»»
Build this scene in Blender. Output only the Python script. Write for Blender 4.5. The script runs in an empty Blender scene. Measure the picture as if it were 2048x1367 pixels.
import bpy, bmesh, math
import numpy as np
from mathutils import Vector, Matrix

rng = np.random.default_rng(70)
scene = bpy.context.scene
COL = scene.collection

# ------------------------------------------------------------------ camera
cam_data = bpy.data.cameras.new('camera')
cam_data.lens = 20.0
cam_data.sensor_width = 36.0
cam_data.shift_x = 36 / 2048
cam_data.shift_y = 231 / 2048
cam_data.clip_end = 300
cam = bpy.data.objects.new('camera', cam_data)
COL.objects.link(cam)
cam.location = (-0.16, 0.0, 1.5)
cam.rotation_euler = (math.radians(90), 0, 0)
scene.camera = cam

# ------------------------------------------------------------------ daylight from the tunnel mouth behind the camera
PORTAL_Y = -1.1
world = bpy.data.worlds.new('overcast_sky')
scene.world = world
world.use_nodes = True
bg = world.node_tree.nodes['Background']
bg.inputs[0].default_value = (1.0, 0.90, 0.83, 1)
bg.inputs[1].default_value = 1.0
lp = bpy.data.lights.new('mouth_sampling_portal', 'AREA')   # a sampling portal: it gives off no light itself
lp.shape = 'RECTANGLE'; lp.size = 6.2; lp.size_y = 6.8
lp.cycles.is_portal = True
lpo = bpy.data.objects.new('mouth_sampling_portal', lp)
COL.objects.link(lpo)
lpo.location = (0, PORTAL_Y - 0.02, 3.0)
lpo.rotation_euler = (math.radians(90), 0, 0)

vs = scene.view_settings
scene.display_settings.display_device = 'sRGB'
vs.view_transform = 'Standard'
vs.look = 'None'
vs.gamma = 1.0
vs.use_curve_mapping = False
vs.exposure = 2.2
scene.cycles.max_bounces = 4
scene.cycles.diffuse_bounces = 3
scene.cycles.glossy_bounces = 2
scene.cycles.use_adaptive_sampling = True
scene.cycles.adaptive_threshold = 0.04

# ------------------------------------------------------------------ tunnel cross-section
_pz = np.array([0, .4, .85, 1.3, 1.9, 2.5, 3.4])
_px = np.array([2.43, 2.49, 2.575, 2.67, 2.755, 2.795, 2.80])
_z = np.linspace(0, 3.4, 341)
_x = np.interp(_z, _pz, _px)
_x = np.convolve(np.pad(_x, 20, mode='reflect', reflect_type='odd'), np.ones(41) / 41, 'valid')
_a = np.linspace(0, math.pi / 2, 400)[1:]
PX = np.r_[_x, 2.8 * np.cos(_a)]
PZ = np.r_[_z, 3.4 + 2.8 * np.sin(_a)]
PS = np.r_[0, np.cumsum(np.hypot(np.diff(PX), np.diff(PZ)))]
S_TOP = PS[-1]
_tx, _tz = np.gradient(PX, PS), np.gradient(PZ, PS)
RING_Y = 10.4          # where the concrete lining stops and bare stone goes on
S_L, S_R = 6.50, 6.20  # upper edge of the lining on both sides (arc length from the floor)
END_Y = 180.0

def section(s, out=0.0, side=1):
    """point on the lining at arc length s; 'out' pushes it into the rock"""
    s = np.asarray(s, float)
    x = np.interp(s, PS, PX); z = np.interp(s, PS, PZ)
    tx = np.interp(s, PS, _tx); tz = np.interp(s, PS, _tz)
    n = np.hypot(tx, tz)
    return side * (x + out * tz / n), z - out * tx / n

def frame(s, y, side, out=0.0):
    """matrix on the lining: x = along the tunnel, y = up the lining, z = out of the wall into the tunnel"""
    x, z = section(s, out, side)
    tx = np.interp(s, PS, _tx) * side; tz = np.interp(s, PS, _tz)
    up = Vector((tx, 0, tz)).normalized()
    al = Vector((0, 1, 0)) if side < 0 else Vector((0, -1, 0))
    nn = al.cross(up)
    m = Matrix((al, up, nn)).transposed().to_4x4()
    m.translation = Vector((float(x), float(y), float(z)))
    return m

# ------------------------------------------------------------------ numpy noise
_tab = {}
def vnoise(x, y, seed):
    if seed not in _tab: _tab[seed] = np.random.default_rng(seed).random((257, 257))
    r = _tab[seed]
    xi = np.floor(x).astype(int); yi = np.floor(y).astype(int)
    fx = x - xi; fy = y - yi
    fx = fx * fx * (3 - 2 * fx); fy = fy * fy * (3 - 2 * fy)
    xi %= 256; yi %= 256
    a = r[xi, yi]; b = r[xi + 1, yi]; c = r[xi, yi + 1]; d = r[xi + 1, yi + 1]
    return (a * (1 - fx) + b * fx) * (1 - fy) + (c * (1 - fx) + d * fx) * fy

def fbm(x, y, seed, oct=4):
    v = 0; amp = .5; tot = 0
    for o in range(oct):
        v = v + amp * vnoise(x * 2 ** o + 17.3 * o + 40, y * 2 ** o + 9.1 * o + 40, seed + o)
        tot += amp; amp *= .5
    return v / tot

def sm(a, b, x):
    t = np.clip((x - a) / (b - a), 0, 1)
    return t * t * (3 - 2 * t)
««
> Stated task
Exactly as written, please reproduce the lines from the first line of the data to the line containing "COL = scene.collection", inclusive, and nothing else.

> Finished answer
Build this scene in Blender. Output only the Python script. Write for Blender 4.5. The script runs in an empty Blender scene. Measure the picture as if it were 2048x1367 pixels.
import bpy, bmesh, math
import numpy as np
from mathutils import Vector, Matrix

rng = np.random.default_rng(70)
scene = bpy.context.scene
COL = scene.collection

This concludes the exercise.